» What the task requires: Restate the entries word for word, omitting nothing.

» Input for this task:
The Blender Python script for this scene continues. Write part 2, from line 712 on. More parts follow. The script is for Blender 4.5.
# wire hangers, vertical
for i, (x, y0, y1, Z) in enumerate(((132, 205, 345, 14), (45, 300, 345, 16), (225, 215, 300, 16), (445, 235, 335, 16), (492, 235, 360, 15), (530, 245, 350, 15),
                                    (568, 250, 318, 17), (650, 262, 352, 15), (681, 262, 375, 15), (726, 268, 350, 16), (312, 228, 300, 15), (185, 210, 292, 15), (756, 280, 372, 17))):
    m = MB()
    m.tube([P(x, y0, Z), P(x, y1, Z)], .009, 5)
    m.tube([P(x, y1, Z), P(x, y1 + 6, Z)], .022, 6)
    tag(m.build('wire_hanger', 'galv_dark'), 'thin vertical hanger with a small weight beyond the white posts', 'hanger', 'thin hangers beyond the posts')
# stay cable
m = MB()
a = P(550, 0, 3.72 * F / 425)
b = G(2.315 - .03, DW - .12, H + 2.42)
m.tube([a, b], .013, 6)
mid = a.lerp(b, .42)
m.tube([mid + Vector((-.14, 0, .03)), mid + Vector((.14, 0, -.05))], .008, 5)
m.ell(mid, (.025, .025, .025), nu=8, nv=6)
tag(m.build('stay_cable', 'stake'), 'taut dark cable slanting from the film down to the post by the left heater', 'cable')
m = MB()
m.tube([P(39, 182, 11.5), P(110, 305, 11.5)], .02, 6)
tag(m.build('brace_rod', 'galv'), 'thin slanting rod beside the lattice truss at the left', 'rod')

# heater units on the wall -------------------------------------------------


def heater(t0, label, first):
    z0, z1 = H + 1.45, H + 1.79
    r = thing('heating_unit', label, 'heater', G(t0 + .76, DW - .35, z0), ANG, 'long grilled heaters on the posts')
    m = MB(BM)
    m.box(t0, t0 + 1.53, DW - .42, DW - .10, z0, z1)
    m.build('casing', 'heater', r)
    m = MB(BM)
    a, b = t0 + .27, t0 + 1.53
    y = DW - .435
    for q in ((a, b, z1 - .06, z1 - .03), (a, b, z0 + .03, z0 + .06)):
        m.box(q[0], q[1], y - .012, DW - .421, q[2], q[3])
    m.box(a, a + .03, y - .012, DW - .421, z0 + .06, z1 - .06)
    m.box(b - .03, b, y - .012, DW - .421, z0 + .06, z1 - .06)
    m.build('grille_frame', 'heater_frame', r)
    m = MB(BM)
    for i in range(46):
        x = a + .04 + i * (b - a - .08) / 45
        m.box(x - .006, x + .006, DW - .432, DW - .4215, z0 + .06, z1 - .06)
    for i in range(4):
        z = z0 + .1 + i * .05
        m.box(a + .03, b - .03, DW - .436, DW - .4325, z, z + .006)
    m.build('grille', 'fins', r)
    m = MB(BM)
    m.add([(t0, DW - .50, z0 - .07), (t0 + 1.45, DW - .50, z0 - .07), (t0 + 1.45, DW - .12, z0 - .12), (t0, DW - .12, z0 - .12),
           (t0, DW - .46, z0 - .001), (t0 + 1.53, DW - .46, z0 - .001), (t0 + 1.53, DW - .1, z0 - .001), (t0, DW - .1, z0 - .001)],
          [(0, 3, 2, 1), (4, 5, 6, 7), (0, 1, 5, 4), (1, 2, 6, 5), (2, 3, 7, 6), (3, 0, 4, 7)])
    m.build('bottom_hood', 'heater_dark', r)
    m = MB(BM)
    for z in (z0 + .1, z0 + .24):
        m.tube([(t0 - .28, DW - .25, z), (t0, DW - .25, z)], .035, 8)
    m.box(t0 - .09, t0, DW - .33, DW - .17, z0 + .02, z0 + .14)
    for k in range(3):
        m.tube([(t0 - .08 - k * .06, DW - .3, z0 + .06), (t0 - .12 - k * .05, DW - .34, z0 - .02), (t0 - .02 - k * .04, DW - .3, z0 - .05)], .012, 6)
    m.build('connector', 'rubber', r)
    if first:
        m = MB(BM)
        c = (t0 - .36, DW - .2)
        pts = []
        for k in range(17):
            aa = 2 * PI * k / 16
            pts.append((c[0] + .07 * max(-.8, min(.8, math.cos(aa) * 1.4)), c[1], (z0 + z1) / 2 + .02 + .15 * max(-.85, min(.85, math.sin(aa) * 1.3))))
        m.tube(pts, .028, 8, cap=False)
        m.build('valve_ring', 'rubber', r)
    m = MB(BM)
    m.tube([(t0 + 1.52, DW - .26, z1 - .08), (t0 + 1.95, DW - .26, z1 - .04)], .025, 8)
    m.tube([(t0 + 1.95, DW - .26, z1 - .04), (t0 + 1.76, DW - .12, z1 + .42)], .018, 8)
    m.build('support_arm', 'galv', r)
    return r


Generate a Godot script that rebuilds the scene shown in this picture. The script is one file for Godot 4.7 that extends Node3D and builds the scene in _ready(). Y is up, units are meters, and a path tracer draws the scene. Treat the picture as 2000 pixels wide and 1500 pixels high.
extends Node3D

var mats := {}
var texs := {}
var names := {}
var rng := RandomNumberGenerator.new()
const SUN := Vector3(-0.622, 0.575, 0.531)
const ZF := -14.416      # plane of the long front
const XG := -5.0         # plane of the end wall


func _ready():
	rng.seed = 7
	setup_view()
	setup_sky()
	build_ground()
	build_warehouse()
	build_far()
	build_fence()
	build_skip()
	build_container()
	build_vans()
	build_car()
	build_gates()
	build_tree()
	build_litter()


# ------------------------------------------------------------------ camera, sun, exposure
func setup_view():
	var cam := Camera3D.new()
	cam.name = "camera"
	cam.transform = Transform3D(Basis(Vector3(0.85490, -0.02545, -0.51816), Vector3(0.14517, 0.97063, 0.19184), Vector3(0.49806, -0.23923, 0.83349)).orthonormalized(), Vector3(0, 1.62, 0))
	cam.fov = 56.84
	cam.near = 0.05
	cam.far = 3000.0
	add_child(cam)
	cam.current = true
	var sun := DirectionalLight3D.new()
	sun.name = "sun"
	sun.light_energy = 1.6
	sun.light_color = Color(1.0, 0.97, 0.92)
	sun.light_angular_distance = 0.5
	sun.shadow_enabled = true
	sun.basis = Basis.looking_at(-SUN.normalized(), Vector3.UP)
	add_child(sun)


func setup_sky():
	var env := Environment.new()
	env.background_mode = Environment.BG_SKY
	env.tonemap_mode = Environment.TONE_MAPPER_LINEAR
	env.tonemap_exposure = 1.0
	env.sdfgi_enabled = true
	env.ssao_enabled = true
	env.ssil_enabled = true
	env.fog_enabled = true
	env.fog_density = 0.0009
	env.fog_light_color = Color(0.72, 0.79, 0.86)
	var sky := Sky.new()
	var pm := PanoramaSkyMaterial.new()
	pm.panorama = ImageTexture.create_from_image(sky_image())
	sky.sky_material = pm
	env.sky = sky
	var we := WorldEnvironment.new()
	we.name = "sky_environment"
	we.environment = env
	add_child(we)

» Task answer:
The Blender Python script for this scene continues. Write part 2, from line 712 on. More parts follow. The script is for Blender 4.5.
# wire hangers, vertical
for i, (x, y0, y1, Z) in enumerate(((132, 205, 345, 14), (45, 300, 345, 16), (225, 215, 300, 16), (445, 235, 335, 16), (492, 235, 360, 15), (530, 245, 350, 15),
                                    (568, 250, 318, 17), (650, 262, 352, 15), (681, 262, 375, 15), (726, 268, 350, 16), (312, 228, 300, 15), (185, 210, 292, 15), (756, 280, 372, 17))):
    m = MB()
    m.tube([P(x, y0, Z), P(x, y1, Z)], .009, 5)
    m.tube([P(x, y1, Z), P(x, y1 + 6, Z)], .022, 6)
    tag(m.build('wire_hanger', 'galv_dark'), 'thin vertical hanger with a small weight beyond the white posts', 'hanger', 'thin hangers beyond the posts')
# stay cable
m = MB()
a = P(550, 0, 3.72 * F / 425)
b = G(2.315 - .03, DW - .12, H + 2.42)
m.tube([a, b], .013, 6)
mid = a.lerp(b, .42)
m.tube([mid + Vector((-.14, 0, .03)), mid + Vector((.14, 0, -.05))], .008, 5)
m.ell(mid, (.025, .025, .025), nu=8, nv=6)
tag(m.build('stay_cable', 'stake'), 'taut dark cable slanting from the film down to the post by the left heater', 'cable')
m = MB()
m.tube([P(39, 182, 11.5), P(110, 305, 11.5)], .02, 6)
tag(m.build('brace_rod', 'galv'), 'thin slanting rod beside the lattice truss at the left', 'rod')

# heater units on the wall -------------------------------------------------


def heater(t0, label, first):
    z0, z1 = H + 1.45, H + 1.79
    r = thing('heating_unit', label, 'heater', G(t0 + .76, DW - .35, z0), ANG, 'long grilled heaters on the posts')
    m = MB(BM)
    m.box(t0, t0 + 1.53, DW - .42, DW - .10, z0, z1)
    m.build('casing', 'heater', r)
    m = MB(BM)
    a, b = t0 + .27, t0 + 1.53
    y = DW - .435
    for q in ((a, b, z1 - .06, z1 - .03), (a, b, z0 + .03, z0 + .06)):
        m.box(q[0], q[1], y - .012, DW - .421, q[2], q[3])
    m.box(a, a + .03, y - .012, DW - .421, z0 + .06, z1 - .06)
    m.box(b - .03, b, y - .012, DW - .421, z0 + .06, z1 - .06)
    m.build('grille_frame', 'heater_frame', r)
    m = MB(BM)
    for i in range(46):
        x = a + .04 + i * (b - a - .08) / 45
        m.box(x - .006, x + .006, DW - .432, DW - .4215, z0 + .06, z1 - .06)
    for i in range(4):
        z = z0 + .1 + i * .05
        m.box(a + .03, b - .03, DW - .436, DW - .4325, z, z + .006)
    m.build('grille', 'fins', r)
    m = MB(BM)
    m.add([(t0, DW - .50, z0 - .07), (t0 + 1.45, DW - .50, z0 - .07), (t0 + 1.45, DW - .12, z0 - .12), (t0, DW - .12, z0 - .12),
           (t0, DW - .46, z0 - .001), (t0 + 1.53, DW - .46, z0 - .001), (t0 + 1.53, DW - .1, z0 - .001), (t0, DW - .1, z0 - .001)],
          [(0, 3, 2, 1), (4, 5, 6, 7), (0, 1, 5, 4), (1, 2, 6, 5), (2, 3, 7, 6), (3, 0, 4, 7)])
    m.build('bottom_hood', 'heater_dark', r)
    m = MB(BM)
    for z in (z0 + .1, z0 + .24):
        m.tube([(t0 - .28, DW - .25, z), (t0, DW - .25, z)], .035, 8)
    m.box(t0 - .09, t0, DW - .33, DW - .17, z0 + .02, z0 + .14)
    for k in range(3):
        m.tube([(t0 - .08 - k * .06, DW - .3, z0 + .06), (t0 - .12 - k * .05, DW - .34, z0 - .02), (t0 - .02 - k * .04, DW - .3, z0 - .05)], .012, 6)
    m.build('connector', 'rubber', r)
    if first:
        m = MB(BM)
        c = (t0 - .36, DW - .2)
        pts = []
        for k in range(17):
            aa = 2 * PI * k / 16
            pts.append((c[0] + .07 * max(-.8, min(.8, math.cos(aa) * 1.4)), c[1], (z0 + z1) / 2 + .02 + .15 * max(-.85, min(.85, math.sin(aa) * 1.3))))
        m.tube(pts, .028, 8, cap=False)
        m.build('valve_ring', 'rubber', r)
    m = MB(BM)
    m.tube([(t0 + 1.52, DW - .26, z1 - .08), (t0 + 1.95, DW - .26, z1 - .04)], .025, 8)
    m.tube([(t0 + 1.95, DW - .26, z1 - .04), (t0 + 1.76, DW - .12, z1 + .42)], .018, 8)
    m.build('support_arm', 'galv', r)
    return r


Generate a Godot script that rebuilds the scene shown in this picture. The script is one file for Godot 4.7 that extends Node3D and builds the scene in _ready(). Y is up, units are meters, and a path tracer draws the scene. Treat the picture as 2000 pixels wide and 1500 pixels high.
extends Node3D

var mats := {}
var texs := {}
var names := {}
var rng := RandomNumberGenerator.new()
const SUN := Vector3(-0.622, 0.575, 0.531)
const ZF := -14.416      # plane of the long front
const XG := -5.0         # plane of the end wall


func _ready():
	rng.seed = 7
	setup_view()
	setup_sky()
	build_ground()
	build_warehouse()
	build_far()
	build_fence()
	build_skip()
	build_container()
	build_vans()
	build_car()
	build_gates()
	build_tree()
	build_litter()


# ------------------------------------------------------------------ camera, sun, exposure
func setup_view():
	var cam := Camera3D.new()
	cam.name = "camera"
	cam.transform = Transform3D(Basis(Vector3(0.85490, -0.02545, -0.51816), Vector3(0.14517, 0.97063, 0.19184), Vector3(0.49806, -0.23923, 0.83349)).orthonormalized(), Vector3(0, 1.62, 0))
	cam.fov = 56.84
	cam.near = 0.05
	cam.far = 3000.0
	add_child(cam)
	cam.current = true
	var sun := DirectionalLight3D.new()
	sun.name = "sun"
	sun.light_energy = 1.6
	sun.light_color = Color(1.0, 0.97, 0.92)
	sun.light_angular_distance = 0.5
	sun.shadow_enabled = true
	sun.basis = Basis.looking_at(-SUN.normalized(), Vector3.UP)
	add_child(sun)


func setup_sky():
	var env := Environment.new()
	env.background_mode = Environment.BG_SKY
	env.tonemap_mode = Environment.TONE_MAPPER_LINEAR
	env.tonemap_exposure = 1.0
	env.sdfgi_enabled = true
	env.ssao_enabled = true
	env.ssil_enabled = true
	env.fog_enabled = true
	env.fog_density = 0.0009
	env.fog_light_color = Color(0.72, 0.79, 0.86)
	var sky := Sky.new()
	var pm := PanoramaSkyMaterial.new()
	pm.panorama = ImageTexture.create_from_image(sky_image())
	sky.sky_material = pm
	env.sky = sky
	var we := WorldEnvironment.new()
	we.name = "sky_environment"
	we.environment = env
	add_child(we)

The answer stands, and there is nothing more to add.